Friday, June 15, 2012

Finding Harvey


Did Marilyn Stasio and Charles Isherwood see the same play, the play that in 1945 won the Pulitzer over Tennessee Williams’ The Glass Menagerie?  Neither reviewer praises Harvey as a great work; however, Isherwood likes the production and Stasio, not so much.  Perhaps their differing views are a consequence of differences in their critical interpretation of Elwood's/Parson’s delusions.   Isherwood sees in Elwood's/Parsons’ literal-mindedness "a commentary on the little hypocrisies that lubricate social intercourse but also impede true connection”.  For Isherwood, "the soft-spoken Mr. Parsons makes an ideal Elwood, the drinker and dreamer who passes his days in the company of Harvey/Hope ... Mr. Parsons possesses in abundance the crucial ability to project an ageless innocence without any visible effort."

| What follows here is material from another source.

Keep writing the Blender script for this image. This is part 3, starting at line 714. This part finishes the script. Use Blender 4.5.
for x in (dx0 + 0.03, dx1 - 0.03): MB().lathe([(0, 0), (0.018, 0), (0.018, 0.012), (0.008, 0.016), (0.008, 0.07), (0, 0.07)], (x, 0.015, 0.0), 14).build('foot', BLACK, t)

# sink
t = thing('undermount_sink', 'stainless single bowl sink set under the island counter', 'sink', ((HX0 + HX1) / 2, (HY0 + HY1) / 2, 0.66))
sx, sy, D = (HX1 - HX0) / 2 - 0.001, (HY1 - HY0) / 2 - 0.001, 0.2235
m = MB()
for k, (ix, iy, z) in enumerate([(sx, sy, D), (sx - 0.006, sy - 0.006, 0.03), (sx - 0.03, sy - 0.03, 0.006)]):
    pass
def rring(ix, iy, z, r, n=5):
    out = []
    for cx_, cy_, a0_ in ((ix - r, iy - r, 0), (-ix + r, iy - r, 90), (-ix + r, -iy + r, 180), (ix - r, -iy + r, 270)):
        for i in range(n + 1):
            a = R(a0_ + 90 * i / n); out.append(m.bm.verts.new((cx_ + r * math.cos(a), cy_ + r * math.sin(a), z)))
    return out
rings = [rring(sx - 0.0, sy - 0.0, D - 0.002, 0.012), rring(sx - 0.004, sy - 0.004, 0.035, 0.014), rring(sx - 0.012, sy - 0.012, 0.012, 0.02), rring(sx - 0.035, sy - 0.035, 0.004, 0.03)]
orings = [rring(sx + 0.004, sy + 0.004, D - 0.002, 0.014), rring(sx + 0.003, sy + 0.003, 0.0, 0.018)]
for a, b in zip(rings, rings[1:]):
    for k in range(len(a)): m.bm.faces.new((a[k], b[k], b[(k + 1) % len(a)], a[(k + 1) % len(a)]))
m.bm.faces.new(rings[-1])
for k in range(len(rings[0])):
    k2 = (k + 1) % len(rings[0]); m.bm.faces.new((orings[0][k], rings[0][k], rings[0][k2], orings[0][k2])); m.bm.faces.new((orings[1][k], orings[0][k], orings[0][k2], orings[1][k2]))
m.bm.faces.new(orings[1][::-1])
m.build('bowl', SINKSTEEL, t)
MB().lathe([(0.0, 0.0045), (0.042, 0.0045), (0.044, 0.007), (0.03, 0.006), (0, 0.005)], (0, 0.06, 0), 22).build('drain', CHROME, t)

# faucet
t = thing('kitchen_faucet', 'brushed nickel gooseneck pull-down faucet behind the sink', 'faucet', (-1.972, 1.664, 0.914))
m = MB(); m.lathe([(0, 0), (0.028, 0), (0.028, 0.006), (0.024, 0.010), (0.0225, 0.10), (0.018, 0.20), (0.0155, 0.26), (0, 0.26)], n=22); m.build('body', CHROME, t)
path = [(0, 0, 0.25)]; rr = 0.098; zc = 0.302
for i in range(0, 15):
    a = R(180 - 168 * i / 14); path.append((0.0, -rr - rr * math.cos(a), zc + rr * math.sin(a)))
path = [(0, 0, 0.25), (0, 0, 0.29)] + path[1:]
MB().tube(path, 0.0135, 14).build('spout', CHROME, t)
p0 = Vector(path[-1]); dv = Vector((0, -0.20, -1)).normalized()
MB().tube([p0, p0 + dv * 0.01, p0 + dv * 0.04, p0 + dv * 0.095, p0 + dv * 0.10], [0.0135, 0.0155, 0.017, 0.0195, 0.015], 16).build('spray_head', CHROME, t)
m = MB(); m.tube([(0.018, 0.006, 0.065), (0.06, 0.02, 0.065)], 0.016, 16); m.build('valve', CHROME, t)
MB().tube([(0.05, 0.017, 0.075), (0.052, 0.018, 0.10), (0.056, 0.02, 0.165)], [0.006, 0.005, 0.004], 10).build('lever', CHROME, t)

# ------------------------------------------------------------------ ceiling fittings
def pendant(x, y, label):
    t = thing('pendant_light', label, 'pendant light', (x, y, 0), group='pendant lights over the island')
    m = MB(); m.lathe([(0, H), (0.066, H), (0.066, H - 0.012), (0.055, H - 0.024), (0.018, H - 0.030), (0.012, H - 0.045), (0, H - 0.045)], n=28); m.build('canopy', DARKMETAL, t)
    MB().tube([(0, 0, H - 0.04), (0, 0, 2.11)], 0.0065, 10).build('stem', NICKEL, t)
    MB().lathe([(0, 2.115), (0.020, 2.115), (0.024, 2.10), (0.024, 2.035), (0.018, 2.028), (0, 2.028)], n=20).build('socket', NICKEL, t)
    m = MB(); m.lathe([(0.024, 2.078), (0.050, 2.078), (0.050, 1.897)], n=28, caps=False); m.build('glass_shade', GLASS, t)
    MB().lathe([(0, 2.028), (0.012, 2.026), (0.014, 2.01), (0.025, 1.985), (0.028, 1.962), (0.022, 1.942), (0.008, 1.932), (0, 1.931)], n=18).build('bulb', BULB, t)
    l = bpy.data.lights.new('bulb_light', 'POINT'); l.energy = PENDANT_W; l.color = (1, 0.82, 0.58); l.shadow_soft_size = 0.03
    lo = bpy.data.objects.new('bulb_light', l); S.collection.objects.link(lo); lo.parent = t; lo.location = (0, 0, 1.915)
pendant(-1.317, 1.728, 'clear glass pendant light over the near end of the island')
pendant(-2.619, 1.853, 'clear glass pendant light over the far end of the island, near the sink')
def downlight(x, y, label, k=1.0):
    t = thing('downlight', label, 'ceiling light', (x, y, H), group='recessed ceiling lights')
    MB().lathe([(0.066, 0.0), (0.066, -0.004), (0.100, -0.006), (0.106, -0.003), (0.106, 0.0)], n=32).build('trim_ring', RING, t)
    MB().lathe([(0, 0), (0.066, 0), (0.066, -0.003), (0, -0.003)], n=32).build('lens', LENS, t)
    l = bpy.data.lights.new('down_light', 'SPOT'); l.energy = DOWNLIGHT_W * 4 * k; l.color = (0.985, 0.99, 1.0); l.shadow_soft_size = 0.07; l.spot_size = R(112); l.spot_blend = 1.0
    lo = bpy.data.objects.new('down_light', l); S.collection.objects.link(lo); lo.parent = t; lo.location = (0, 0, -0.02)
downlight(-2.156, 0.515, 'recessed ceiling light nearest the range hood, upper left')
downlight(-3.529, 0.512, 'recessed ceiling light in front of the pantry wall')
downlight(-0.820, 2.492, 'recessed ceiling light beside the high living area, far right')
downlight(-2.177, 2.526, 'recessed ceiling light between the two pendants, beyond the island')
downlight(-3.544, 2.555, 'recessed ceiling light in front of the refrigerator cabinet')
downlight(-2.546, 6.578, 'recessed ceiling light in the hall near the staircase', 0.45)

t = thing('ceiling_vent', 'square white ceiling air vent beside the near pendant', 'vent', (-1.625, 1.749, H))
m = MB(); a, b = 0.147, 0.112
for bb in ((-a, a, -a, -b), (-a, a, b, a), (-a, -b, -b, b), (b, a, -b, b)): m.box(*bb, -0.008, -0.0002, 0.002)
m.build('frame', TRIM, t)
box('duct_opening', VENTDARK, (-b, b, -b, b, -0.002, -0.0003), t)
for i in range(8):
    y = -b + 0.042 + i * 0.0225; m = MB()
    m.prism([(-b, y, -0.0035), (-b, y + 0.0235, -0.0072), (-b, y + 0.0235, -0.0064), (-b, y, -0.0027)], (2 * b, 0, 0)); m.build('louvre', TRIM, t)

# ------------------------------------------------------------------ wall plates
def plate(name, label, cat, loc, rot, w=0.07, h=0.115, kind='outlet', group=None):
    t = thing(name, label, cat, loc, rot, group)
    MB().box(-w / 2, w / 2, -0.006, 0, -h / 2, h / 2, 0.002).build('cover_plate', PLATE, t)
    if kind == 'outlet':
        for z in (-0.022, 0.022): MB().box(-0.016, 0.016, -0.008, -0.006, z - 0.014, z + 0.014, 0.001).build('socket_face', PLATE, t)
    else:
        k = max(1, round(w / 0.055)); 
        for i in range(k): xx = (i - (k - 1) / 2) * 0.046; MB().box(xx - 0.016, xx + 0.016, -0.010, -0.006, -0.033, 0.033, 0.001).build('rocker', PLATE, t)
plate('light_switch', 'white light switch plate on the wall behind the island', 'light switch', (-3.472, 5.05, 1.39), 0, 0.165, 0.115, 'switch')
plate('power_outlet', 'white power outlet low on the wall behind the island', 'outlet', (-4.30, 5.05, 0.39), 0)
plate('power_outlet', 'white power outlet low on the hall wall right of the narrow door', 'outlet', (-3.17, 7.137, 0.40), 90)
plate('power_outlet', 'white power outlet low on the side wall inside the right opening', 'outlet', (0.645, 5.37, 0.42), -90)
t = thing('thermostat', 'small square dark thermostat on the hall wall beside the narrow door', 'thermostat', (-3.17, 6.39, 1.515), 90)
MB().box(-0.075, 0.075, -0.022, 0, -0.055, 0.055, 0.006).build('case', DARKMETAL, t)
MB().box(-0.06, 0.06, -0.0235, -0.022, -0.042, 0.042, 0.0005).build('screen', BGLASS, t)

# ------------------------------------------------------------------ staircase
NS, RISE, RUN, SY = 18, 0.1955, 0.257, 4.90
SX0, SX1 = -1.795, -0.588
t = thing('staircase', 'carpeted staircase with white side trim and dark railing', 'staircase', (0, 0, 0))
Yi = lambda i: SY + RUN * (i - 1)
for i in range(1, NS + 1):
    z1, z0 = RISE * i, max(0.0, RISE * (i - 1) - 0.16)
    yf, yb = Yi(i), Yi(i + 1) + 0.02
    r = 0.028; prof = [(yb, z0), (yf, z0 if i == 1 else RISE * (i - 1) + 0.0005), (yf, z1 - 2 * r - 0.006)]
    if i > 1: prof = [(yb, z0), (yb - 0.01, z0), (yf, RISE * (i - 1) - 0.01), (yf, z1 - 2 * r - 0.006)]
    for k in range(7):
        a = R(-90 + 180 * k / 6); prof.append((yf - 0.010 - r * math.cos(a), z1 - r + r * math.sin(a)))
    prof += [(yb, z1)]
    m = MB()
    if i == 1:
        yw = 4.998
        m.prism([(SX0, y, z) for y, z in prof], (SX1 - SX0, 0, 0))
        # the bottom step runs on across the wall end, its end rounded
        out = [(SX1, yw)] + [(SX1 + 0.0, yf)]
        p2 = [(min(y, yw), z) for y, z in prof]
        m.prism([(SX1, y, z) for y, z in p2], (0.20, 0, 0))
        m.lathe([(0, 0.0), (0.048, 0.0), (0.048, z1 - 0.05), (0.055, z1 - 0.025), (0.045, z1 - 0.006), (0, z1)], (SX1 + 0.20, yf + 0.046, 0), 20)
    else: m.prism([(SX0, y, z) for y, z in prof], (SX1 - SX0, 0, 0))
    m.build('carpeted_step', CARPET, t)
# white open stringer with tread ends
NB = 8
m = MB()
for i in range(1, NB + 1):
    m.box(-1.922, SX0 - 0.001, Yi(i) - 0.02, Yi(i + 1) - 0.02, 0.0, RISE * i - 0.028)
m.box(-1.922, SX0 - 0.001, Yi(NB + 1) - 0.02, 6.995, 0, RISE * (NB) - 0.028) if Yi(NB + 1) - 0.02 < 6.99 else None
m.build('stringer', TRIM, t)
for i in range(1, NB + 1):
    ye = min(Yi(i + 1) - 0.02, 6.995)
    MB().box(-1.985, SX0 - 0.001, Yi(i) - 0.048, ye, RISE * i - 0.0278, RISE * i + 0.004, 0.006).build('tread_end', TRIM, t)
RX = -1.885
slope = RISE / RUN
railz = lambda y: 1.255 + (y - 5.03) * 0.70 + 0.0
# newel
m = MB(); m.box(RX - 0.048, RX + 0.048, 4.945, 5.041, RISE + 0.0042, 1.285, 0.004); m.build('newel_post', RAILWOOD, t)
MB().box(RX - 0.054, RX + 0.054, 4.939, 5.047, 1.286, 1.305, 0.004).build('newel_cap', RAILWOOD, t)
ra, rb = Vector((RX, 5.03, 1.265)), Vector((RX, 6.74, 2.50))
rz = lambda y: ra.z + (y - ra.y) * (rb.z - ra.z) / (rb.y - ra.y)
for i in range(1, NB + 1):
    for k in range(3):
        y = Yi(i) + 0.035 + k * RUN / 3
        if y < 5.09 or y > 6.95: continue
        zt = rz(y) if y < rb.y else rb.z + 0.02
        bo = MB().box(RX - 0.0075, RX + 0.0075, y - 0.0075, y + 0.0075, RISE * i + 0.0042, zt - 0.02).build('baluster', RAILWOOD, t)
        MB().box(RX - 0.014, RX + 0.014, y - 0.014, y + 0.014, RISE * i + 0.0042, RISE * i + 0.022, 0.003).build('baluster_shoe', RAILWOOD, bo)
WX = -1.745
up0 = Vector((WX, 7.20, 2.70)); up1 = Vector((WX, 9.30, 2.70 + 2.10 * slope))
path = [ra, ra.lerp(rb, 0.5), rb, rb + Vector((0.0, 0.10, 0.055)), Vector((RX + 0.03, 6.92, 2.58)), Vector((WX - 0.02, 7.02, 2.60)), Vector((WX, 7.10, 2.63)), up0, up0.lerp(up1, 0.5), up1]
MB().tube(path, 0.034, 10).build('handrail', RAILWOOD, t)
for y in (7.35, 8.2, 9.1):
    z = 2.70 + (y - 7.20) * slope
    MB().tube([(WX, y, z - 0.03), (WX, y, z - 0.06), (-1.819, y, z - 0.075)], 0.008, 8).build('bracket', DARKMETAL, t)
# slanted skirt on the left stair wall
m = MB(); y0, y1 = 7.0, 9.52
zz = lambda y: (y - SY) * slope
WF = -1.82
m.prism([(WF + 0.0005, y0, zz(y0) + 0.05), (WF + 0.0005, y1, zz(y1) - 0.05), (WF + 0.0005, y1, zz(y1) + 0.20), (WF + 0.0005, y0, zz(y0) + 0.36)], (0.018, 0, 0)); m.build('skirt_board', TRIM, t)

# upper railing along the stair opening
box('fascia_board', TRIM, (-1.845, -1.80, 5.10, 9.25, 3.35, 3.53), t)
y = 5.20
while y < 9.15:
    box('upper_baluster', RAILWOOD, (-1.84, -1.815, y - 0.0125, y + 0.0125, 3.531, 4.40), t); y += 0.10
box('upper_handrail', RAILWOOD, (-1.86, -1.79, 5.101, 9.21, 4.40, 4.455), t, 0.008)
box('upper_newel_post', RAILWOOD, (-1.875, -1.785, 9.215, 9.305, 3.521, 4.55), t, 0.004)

Stasio is not impressed.  She writes that "the vacancy behind his [Parson’s] bland facial expressions has a chilling effect.  According to Stasio, "in the final scene, … scribe Chase quits being facetious and makes her serious point that 'perfectly normal human beings' are, in fact, nasty people -- and that however eccentric Elwood may seem to the 'normal' people in the world, he's a lot happier than they are."  I had to look up facetious:  To make an attempt at being funny, while being sarcastic at the same time [Urban Dictionary].  Might that explain Elwood's drinking?